「悟るための方法は、存在しない」と言われることがあります。
悟ろうと努力することは、無意味だというニュアンスで、使われることが多いように思います。
その努力こそが、悟れない原因だと。
一方で、悟るための方法を、提示する人達もいます。
僕は、後者でしょう。
こういった、考え方の違いは、探求者にとっては死活問題なんじゃないでしょうか?
「一体、どうすればいいんだよ!」ということになるんじゃないでしょうか?
そこで、今回は、悟るための方法論の是非についてお話しようと思います。
そもそも、悟るってどういうことか?
こういった考え方の違いは、「そもそも、悟るってどういうことか?」という認識の違いにあると思います。
僕にとっての「悟り」というのは、死の恐怖の消滅でした。
プロフィールにも書いていますが、僕の探求の原動力は、死の恐怖の克服です。
探求の過程で、いくつか、大きな気づきを経験してきました。
でも、死の恐怖が無くなるまでは、探求が終わることはありませんでした。
人は、必ず死にます。
死の恐怖を克服したいという人が、途中で探求を止められるはずがないんです。
今では、人がなぜ、死を恐れるのかということを、明確に理解しています。
一方で、「私は存在しない」ということを理解することを「悟り」だと思っている人もいると思います。

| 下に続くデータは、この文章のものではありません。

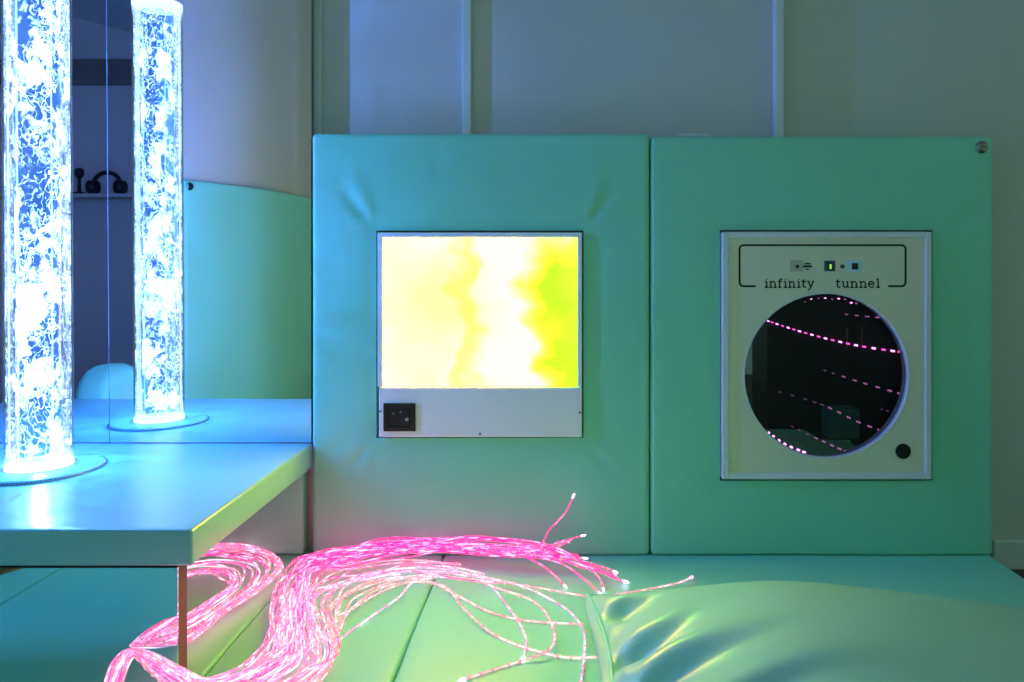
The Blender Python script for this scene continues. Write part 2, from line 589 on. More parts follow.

「ハート」とは何かを理解することが「悟り」だと思っている人もいると思います。
「一瞥体験」をすることが「悟り」だと思っている人もいると思います。
「超能力」を身につけることが「悟り」だと思っている人もいると思います。
そもそも、「悟り」は存在しないという人もいると思います。
「悟り」と一口に言っても、それが何を指すのかは、色々あるわけです。
そうなると、悟るための方法論も、変わってくるんじゃないでしょうか?
一瞥体験をするための方法論は存在しないでしょう。
その中でも、特に、「一瞥体験」をするための方法論は存在しなくて当然だと思います。
一瞥体験というのは、その名の通り、一時的に、悟りの状態を体験することだと思います。
一瞥体験については、こんな記事「一瞥体験は必要でしょうか?それとも不要?」も書いています。

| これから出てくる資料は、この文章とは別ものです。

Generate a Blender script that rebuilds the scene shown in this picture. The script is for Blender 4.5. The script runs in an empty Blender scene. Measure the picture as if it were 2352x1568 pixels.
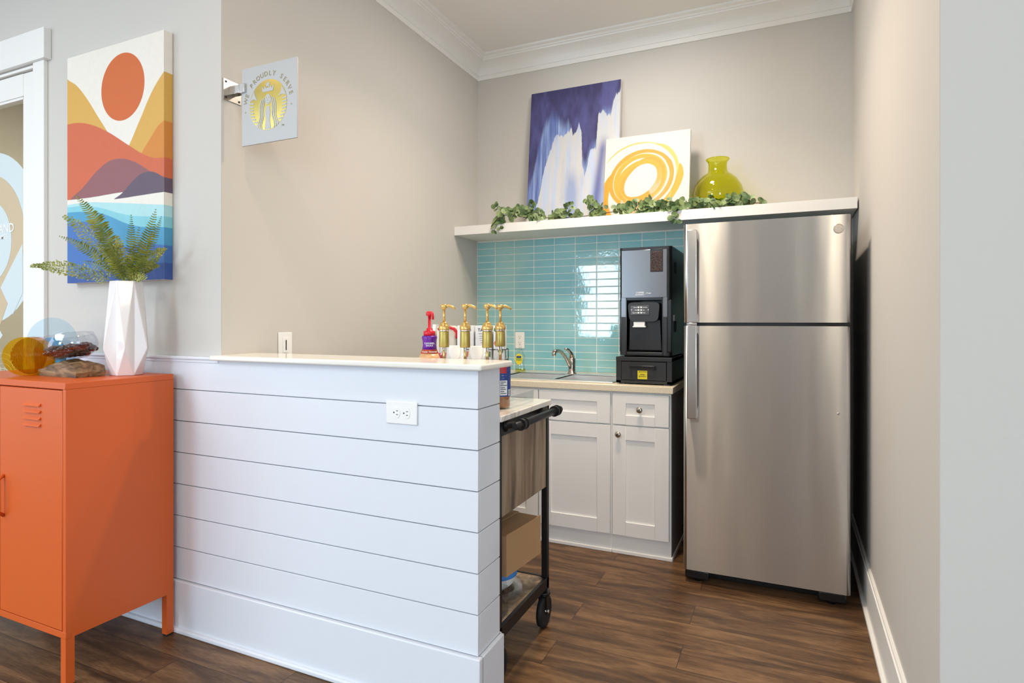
import bpy, bmesh, math, random
import numpy as np
from mathutils import Vector, Matrix
R = math.radians; PI = math.pi
random.seed(7); np.random.seed(7)
sc = bpy.context.scene
COL = sc.collection

# ---------------------------------------------------------------- camera
A = R(24.42); F = 1374.0; HOR = 737.0; CH = 1.24
cam_d = bpy.data.cameras.new('camera'); cam = bpy.data.objects.new('camera', cam_d); COL.objects.link(cam)
cam.location = (0, 0, CH); cam.rotation_euler = (R(90), 0, A)
cam_d.sensor_width = 36; cam_d.lens = F/2352*36; cam_d.shift_y = -(784-HOR)/2352; cam_d.clip_start = .02
sc.camera = cam
sc.view_settings.view_transform = 'Standard'; sc.view_settings.look = 'None'
sc.view_settings.gamma = 1; sc.view_settings.use_curve_mapping = False
sc.view_settings.exposure = 0.25
# ---------------------------------------------------------------- light
w = bpy.data.worlds.new('world'); sc.world = w; w.use_nodes = True
w.node_tree.nodes['Background'].inputs[0].default_value = (.80, .90, 1, 1)
w.node_tree.nodes['Background'].inputs[1].default_value = 1.0
def area(name, loc, aim, sx, sy, power, col, spread=180, shape='RECTANGLE'):
    d = bpy.data.lights.new(name, 'AREA'); d.shape = shape; d.size = sx; d.size_y = sy
    d.energy = power; d.color = col; d.spread = R(spread)
    o = bpy.data.objects.new(name, d); COL.objects.link(o); o.location = loc
    o.rotation_euler = (Vector(aim)-Vector(loc)).to_track_quat('-Z', 'Z').to_euler()
    return o
DAY = (.63, .82, 1.0); WARM = (1.0, .80, .58)
area('window_light', (-3.35, -4.40, 1.62), (-3.35, 0, 1.62), .85, 1.6, 76, DAY)
area('window_light', (2.1, -4.40, 1.62), (2.1, 0, 1.62), 1.5, 1.6, 78, DAY)
area('window_light', (-5.40, -1.6, 1.62), (0, -1.6, 1.62), 2.2, 1.7, 30, DAY)
area('window_light', (3.40, -1.4, 1.62), (0, -1.4, 1.62), 2.2, 1.7, 30, DAY)
area('ceiling_fill_light', (-4.0, -2.0, 3.05), (-4.0, -2.0, 0), 2.2, 3.0, 110, (.82, .92, 1))  # added fill under the ceiling, stands for no real fixture
for (lx, ly, pw) in ((-.70, 2.45, 15), (-1.25, .95, 5), (-3.3, .3, 4)):
    area('recessed_light', (lx, ly, 3.075), (lx, ly, 0), .11, .11, pw, WARM, 130 if ly > 2 else 160, 'DISK')
area('alcove_fill_light', (-.75, 2.85, 3.02), (-.75, 2.85, 0), .36, .36, 15, (1, .93, .84), 180, 'DISK')  # soft fill added to lift the back wall and alcove ceiling
for lx in (-.70, .52):                     # unseen point lights added to draw streaks on the fridge steel
    d = bpy.data.lights.new('fridge_streak_light', 'POINT'); d.energy = 14; d.color = (1, .84, .62); d.shadow_soft_size = .03
    o = bpy.data.objects.new('fridge_streak_light', d); COL.objects.link(o); o.location = (lx, -1.0, 2.55)
area('hall_light', (-3.6, 2.9, 2.95), (-3.6, 2.9, 0), .8, .8, 62, (1, .86, .66))

# ---------------------------------------------------------------- maths
ca, sa = math.cos(A), math.sin(A)
def P(px, py, Y=None, X=None, D=None, Z=None):
    l = (px-1176)/F; v = (py-HOR)/F
    if Y is not None: D = Y/(ca+sa*l)
    elif X is not None: D = X/(l*ca-sa)
    elif Z is not None: D = (CH-Z)/v
    return Vector((D*(l*ca-sa), D*(ca+sa*l), CH-v*D))

# ---------------------------------------------------------------- materials
def lin(r, g, b):
    f = lambda c: (c/255/12.92) if c/255 <= .04045 else ((c/255+.055)/1.055)**2.4
    return (f(r), f(g), f(b), 1)
def mat(name, col, rough=.5, metal=0, bump=0, bscale=60, spec=.5, coat=0, **kw):
    m = bpy.data.materials.new(name); m.use_nodes = True; nt = m.node_tree
    b = nt.nodes['Principled BSDF']
    b.inputs['Base Color'].default_value = col; b.inputs['Roughness'].default_value = rough
    b.inputs['Metallic'].default_value = metal; b.inputs['Specular IOR Level'].default_value = spec
    b.inputs['Coat Weight'].default_value = coat
    for k, v in kw.items(): b.inputs[k.replace('_', ' ')].default_value = v
    n = nt.nodes.new('ShaderNodeTexNoise'); n.inputs['Scale'].default_value = bscale; n.inputs['Detail'].default_value = 4
    tc = nt.nodes.new('ShaderNodeTexCoord'); nt.links.new(tc.outputs['Object'], n.inputs['Vector'])
    if bump:
        bp = nt.nodes.new('ShaderNodeBump'); bp.inputs['Strength'].default_value = bump; bp.inputs['Distance'].default_value = .002
        nt.links.new(n.outputs['Fac'], bp.inputs['Height']); nt.links.new(bp.outputs['Normal'], b.inputs['Normal'])
    else:
        mr = nt.nodes.new('ShaderNodeMapRange'); mr.inputs['To Min'].default_value = rough*.92; mr.inputs['To Max'].default_value = min(1, rough*1.08)
        nt.links.new(n.outputs['Fac'], mr.inputs['Value']); nt.links.new(mr.outputs[0], b.inputs['Roughness'])
    return m
def clear(name, col, tint_gloss=(1, 1, 1, 1), ior=1.45, rough=.02, extra=0.0):
    """thin walled glass or acrylic: tinted see-through plus fresnel reflection"""
    m = bpy.data.materials.new(name); m.use_nodes = True; nt = m.node_tree; nt.nodes.clear()
    out = nt.nodes.new('ShaderNodeOutputMaterial'); mix = nt.nodes.new('ShaderNodeMixShader')
    t = nt.nodes.new('ShaderNodeBsdfTransparent'); t.inputs[0].default_value = col
    g = nt.nodes.new('ShaderNodeBsdfGlossy'); g.inputs[0].default_value = tint_gloss; g.inputs['Roughness'].default_value = rough
    fr = nt.nodes.new('ShaderNodeFresnel'); fr.inputs['IOR'].default_value = ior
    ad = nt.nodes.new('ShaderNodeMath'); ad.inputs[1].default_value = extra; nt.links.new(fr.outputs[0], ad.inputs[0])
    ge = nt.nodes.new('ShaderNodeNewGeometry'); inv = nt.nodes.new('ShaderNodeMath'); inv.operation = 'SUBTRACT'; inv.inputs[0].default_value = 1
    mu = nt.nodes.new('ShaderNodeMath'); mu.operation = 'MULTIPLY'; nt.links.new(ge.outputs['Backfacing'], inv.inputs[1]); nt.links.new(inv.outputs[0], mu.inputs[0]); nt.links.new(ad.outputs[0], mu.inputs[1])
    nt.links.new(mu.outputs[0], mix.inputs[0]); nt.links.new(t.outputs[0], mix.inputs[1]); nt.links.new(g.outputs[0], mix.inputs[2])
    nt.links.new(mix.outputs[0], out.inputs[0])
    return m
def bodied(name, base, col, fac):
    m = clear(name, base, ior=1.35); nt = m.node_tree; out = nt.nodes['Material Output']; src = out.inputs[0].links[0].from_socket
    d = nt.nodes.new('ShaderNodeBsdfDiffuse'); d.inputs[0].default_value = col; tr = nt.nodes.new('ShaderNodeBsdfTranslucent'); tr.inputs[0].default_value = col
    a = nt.nodes.new('ShaderNodeMixShader'); a.inputs[0].default_value = .45; nt.links.new(d.outputs[0], a.inputs[1]); nt.links.new(tr.outputs[0], a.inputs[2])
    x = nt.nodes.new('ShaderNodeMixShader'); x.inputs[0].default_value = fac; nt.links.new(src, x.inputs[1]); nt.links.new(a.outputs[0], x.inputs[2]); nt.links.new(x.outputs[0], out.inputs[0])
    return m
def nodes(m): return m.node_tree.nodes, m.node_tree.links, m.node_tree.nodes['Principled BSDF']
def ramp(N, stops):
    r = N.new('ShaderNodeValToRGB'); e = r.color_ramp.elements
    while len(e) < len(stops): e.new(.5)
    for k, (p, c) in enumerate(stops): e[k].position = p; e[k].color = c
    return r

M = {}
M['paint'] = mat('greige_wall_paint', lin(204, 199, 192), .75, bump=.12, bscale=220)
M['ceil'] = mat('ceiling_paint', lin(240, 238, 234), .85, bump=.05, bscale=150)
M['white'] = mat('white_trim_paint', lin(238, 236, 232), .42, bump=.03, bscale=30)
M['ship'] = mat('shiplap_paint', lin(226, 229, 236), .38, bump=.04, bscale=40)
M['cab'] = mat('cabinet_paint', lin(246, 245, 243), .38, bump=.02, bscale=30)
M['cabshade'] = mat('cabinet_side_shade', lin(150, 145, 140), .5)  # grey holds the shade on the cabinet side by the fridge
M['quartz'] = mat('white_quartz', lin(240, 236, 226), .15)
M['orange'] = mat('orange_powder_coat', lin(210, 92, 30), .42, bump=.03, bscale=300)
M['black'] = mat('black_metal', lin(28, 28, 30), .4, metal=.3)
M['blackp'] = mat('black_plastic', lin(22, 22, 24), .3)
M['blackm'] = mat('matte_black_plastic', lin(40, 41, 44), .45)
M['chrome'] = mat('chrome', (.8, .8, .8, 1), .12, metal=1)
M['nickel'] = mat('brushed_nickel', (.50, .46, .41, 1), .28, metal=1)
M['gold'] = mat('gold_plastic', lin(214, 180, 110), .3, metal=.65)
M['golddark'] = mat('gold_sleeve', lin(176, 156, 86), .35, metal=.7)
M['rubber'] = mat('black_rubber', lin(20, 20, 20), .7)
M['plate'] = mat('white_plastic', lin(243, 242, 240), .3)
M['slot'] = mat('dark_slot', lin(30, 28, 26), .6)
M['ceramic'] = mat('white_glazed_ceramic', lin(240, 234, 232), .08, coat=.6)
M['card'] = mat('cardboard', lin(176, 138, 98), .8, bump=.2, bscale=90)
M['red'] = mat('red_plastic', lin(208, 24, 44), .3)
M['purple'] = mat('purple_sleeve', lin(100, 20, 150), .3)
M['caramel'] = mat('caramel_plastic', lin(225, 175, 125), .3)
M['rust'] = mat('rust_band', lin(190, 70, 30), .4)
M['amberliq'] = mat('amber_syrup', lin(176, 98, 22), .1)
M['lblblue'] = mat('blue_label', lin(32, 62, 135), .35)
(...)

真理に興味がない人でも、突如として、一瞥体験をすることもあるようです。
そして、一瞥体験をした人は、一瞥体験を再現することはできないようです。
言ってみれば、一瞥体験というのは、偶然の産物ということですね。
であるなら、一瞥体験することを、悟ることと同じと定義づけるならば、悟るための方法論は存在しなくて当然です。
僕は、一瞥体験をしたことがないので、一瞥体験をすれば、満足できるのかは分かりません。
死の恐怖が消えるのかは分かりません。
でも、それが一時的なものだとするのなら、僕は、満足できなかったのではないかと思います。

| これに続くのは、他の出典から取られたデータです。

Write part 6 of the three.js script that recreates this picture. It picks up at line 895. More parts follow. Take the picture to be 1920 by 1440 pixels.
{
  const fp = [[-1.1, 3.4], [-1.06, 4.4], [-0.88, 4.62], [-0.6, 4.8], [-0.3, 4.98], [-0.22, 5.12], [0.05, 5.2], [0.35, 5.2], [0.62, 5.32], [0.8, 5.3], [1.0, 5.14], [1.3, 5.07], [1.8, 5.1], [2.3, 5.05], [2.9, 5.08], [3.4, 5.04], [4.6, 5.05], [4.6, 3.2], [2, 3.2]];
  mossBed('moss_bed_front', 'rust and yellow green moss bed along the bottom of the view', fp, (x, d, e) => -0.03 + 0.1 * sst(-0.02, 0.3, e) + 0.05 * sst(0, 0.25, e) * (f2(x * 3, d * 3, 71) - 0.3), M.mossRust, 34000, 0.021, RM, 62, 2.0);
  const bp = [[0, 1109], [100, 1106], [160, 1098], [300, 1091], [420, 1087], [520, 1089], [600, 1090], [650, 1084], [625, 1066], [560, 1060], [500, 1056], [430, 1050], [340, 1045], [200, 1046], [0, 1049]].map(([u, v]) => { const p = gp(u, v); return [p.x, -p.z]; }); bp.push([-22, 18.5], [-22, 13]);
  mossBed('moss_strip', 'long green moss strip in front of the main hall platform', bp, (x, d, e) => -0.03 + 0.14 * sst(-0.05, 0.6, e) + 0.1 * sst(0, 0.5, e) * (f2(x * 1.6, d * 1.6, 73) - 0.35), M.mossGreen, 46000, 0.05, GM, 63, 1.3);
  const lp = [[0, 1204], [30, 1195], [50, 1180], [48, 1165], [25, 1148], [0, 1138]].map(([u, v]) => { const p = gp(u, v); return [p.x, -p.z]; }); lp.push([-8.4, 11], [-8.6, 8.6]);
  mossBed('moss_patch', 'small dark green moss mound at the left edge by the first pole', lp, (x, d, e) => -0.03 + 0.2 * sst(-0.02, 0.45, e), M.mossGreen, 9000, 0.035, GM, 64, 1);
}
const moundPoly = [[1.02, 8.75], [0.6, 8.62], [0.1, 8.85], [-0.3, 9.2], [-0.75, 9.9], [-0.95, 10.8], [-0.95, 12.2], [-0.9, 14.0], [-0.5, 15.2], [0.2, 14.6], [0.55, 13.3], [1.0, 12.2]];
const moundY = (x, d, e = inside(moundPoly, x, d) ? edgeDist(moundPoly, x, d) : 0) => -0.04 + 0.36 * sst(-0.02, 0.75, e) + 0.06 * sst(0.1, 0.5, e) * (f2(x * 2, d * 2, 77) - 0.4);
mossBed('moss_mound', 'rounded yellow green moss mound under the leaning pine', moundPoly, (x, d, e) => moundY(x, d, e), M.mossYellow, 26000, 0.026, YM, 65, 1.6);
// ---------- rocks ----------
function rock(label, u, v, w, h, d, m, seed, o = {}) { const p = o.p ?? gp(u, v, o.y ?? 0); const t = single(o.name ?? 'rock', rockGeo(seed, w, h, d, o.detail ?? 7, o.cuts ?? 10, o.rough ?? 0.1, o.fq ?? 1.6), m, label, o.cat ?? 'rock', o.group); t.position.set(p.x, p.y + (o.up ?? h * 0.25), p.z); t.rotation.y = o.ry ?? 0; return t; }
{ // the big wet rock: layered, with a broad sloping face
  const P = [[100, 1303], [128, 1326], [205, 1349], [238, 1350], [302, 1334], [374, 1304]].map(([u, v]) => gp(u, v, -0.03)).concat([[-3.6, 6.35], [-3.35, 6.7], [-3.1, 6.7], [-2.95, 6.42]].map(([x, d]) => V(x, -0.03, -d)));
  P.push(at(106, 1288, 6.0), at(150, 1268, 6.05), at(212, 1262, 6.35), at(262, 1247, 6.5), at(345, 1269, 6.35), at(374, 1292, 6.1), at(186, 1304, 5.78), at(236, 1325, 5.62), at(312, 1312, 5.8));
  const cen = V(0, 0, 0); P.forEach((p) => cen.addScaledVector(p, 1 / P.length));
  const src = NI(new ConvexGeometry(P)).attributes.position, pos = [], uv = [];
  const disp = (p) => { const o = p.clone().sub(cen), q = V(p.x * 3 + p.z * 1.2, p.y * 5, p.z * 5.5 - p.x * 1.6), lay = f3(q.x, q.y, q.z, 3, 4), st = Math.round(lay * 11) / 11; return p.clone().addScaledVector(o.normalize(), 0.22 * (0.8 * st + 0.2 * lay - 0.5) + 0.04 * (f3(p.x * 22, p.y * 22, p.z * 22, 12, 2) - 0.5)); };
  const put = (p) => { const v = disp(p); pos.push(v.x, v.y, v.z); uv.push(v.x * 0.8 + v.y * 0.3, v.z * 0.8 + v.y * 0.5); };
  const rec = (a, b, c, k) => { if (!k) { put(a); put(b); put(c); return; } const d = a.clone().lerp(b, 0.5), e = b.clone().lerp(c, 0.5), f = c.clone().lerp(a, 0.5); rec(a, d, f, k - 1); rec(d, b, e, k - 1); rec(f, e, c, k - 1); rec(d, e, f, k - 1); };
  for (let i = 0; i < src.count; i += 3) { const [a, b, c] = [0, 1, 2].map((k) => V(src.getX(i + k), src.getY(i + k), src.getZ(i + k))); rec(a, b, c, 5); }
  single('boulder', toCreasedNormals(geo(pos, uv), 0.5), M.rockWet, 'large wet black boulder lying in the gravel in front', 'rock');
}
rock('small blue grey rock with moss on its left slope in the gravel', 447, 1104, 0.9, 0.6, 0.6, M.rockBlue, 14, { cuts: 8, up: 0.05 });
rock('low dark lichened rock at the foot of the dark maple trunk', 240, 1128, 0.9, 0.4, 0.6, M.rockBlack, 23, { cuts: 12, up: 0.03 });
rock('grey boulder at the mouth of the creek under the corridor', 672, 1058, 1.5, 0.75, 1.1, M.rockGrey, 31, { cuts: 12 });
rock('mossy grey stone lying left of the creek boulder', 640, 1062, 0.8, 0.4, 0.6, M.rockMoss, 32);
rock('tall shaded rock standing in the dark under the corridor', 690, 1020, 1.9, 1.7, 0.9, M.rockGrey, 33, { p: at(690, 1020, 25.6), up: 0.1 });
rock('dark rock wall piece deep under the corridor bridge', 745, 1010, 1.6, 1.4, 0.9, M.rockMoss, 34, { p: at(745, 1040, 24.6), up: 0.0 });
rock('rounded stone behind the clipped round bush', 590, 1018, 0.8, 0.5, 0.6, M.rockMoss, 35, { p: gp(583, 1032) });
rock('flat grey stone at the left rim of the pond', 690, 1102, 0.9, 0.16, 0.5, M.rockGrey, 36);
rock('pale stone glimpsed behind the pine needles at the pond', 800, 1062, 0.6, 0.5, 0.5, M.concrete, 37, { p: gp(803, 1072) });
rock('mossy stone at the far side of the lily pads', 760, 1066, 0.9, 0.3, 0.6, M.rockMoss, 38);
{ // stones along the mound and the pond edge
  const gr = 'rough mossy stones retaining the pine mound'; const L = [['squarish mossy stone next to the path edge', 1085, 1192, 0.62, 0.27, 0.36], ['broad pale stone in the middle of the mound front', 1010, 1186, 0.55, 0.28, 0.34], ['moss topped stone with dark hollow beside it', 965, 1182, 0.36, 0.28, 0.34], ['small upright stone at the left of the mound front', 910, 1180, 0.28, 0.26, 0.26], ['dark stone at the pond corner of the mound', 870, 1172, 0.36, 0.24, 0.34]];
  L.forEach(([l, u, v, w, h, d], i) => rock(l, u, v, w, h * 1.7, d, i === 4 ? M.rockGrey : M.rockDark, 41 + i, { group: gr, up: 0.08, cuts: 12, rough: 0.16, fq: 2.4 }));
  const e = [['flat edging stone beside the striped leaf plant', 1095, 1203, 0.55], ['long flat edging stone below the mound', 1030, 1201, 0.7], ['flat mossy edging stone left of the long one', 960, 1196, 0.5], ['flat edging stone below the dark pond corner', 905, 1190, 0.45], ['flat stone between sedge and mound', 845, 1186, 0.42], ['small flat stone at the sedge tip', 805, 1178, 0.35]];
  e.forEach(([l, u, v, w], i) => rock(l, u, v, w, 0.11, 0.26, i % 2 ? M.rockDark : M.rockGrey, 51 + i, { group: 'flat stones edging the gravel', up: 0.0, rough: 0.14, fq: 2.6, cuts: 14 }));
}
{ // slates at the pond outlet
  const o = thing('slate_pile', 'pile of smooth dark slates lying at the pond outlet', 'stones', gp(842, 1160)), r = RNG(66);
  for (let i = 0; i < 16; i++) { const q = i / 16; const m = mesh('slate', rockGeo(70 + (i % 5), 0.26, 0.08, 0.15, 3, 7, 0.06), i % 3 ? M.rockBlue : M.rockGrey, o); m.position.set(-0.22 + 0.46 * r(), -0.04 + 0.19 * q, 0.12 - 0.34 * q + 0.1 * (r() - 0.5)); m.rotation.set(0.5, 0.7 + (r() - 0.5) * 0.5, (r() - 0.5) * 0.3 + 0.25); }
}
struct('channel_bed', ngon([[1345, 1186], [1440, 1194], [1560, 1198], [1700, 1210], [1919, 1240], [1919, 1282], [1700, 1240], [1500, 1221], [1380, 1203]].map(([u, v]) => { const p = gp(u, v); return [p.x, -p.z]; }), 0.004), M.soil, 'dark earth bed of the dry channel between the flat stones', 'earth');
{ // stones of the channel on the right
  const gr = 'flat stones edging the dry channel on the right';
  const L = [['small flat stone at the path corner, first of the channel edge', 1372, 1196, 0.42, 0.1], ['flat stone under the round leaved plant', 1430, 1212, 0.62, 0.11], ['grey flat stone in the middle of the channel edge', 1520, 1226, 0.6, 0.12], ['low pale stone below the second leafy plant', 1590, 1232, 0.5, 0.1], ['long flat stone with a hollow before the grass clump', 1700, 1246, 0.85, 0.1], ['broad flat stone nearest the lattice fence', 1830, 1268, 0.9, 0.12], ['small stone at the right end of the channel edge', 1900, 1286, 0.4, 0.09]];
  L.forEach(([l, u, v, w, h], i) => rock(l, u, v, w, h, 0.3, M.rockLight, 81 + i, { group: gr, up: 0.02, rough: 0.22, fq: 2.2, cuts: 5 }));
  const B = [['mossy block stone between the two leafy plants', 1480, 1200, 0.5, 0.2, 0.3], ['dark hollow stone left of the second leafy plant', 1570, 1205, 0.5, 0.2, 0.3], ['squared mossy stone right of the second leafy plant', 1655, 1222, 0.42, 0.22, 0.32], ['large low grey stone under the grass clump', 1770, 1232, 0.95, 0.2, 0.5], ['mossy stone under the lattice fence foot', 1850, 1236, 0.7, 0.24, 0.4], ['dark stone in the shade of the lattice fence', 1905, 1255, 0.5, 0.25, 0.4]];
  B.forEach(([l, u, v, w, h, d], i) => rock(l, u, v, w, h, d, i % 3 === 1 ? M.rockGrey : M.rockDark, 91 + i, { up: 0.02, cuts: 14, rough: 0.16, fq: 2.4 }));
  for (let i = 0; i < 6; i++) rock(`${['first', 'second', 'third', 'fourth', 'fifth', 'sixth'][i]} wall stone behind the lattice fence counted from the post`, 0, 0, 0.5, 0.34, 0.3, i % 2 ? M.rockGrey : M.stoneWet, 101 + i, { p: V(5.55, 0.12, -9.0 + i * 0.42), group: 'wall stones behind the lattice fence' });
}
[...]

でも、こういったことは、「悟り」に何を求めているのかということに比例すると思います。
もし、まさしく、一瞥体験することを求めている人が、一瞥体験をするのであれば、満足する可能性は高まるはずです。
そして、そのためにできる方法論は、存在しないのだと思います。
でも、真理を悟るための方法論は存在します。
でも、真理を悟るための方法論というのは、存在しています。
それは、古くは2500年以上前のヴェーダの時代から共通しています。
それは、ビックリするほど共通しています。
「ただ、静かであること」
これが、悟るための方法論のエッセンスです。
もちろん、人によって、表現の違いはあると思います。
例えば、ラマナ・マハルシは、「心をハートに沈めなさい」と言ったりします。
ニサルガダッタ・マハラジは「私は在るという感覚にしがみつきなさい」と言ったりします。
僕の場合は、もっと具体的に、「「苦しみ」と「退屈」を避けないこと」と言ったりします。
その方法は、あまりにも地味です。
なので、大抵の場合、探求者の心には刺さりません。
探求者は、もっと、具体的な、何か行為しているという感覚がともなうものを求めます。
なので、色々な方法論が考え出されます。
例えば、瞑想とか、マントラとか、ヨガとか、奉仕活動とかです。
でも、そういったものは、ひとつの過程であって、最終的には、「ただ、静かであること」に集約されていく必要があります。
ただ、僕も、スムーズに探求してきたわけじゃありません。
「本当にこれでいいのかな?」という疑問を抱きながらも、探求を続けてきました。
最後の最後まで、目隠しをされているような感覚は続くんです。
今では、自分が辿ってきた道を、ある程度、体系的に語ることができます。
でも、探求している最中には、そんなことは不可能です。
それは、悟り間近であってもそうです。
現在地すら認識できません。
そして、悟りが起こってから、ようやく納得できるんです。
「ただ、静かであること」というのは、絶対的に正しかったんだということにです。
人事を尽くして天命を待つ。
僕にとっての「悟り」というのは、死の恐怖の消滅です。
なので、死の恐怖を克服したいという人にとっては、「ただ、静かであること」という方法論は、とても有効だと思います。
ただ、だからといって、静かにしていれば、悟れるかどうかは、別問題です。
このことについては、この言葉がピッタリだと思います。
「人事を尽くして天命を待つ」
まさしく、これです。
人事を尽くさずして、天命を待つことは、あまりにも無謀でしょう。
もし、それで悟ることができるなら、今頃、多くの人が悟っているはずです。
そして、人事を尽くしすぎるのも、問題なんです。
「悟るには、神の恩寵が必要だ」と言われる所以です。
例えば、ひたすら、瞑想することは、ある意味では、真理から遠ざかる可能性があります。
「瞑想しなければならない」という意志が、邪魔になる可能性があります。
人事を尽くすというのは、自分がやるべき仕事を、どんどんと減らしていくということです。
例えば、散らかった部屋があるとします。
人事をつくすというのは、その部屋をキレイにするということです。
そして、部屋がキレイになったのであれば、後は、くつろいでいればいいんです。
もう、部屋がキレイになっているのに、「もっと床を磨かなきゃ!」とか思わなくていいんです。
「他の部屋もキレイにしよう!」とか思わなくていいんです。
「ここに、新しい絵を飾ろう!」とか思わなくていいんです。
散らかった部屋を、キレイにするのはひと仕事です。
でも、一旦、意識という部屋をキレイにしたのなら、後は、そのキレイさを保ちつつ、くつろいでいるだけでいいんです。
それが、「ただ、静かであること」です。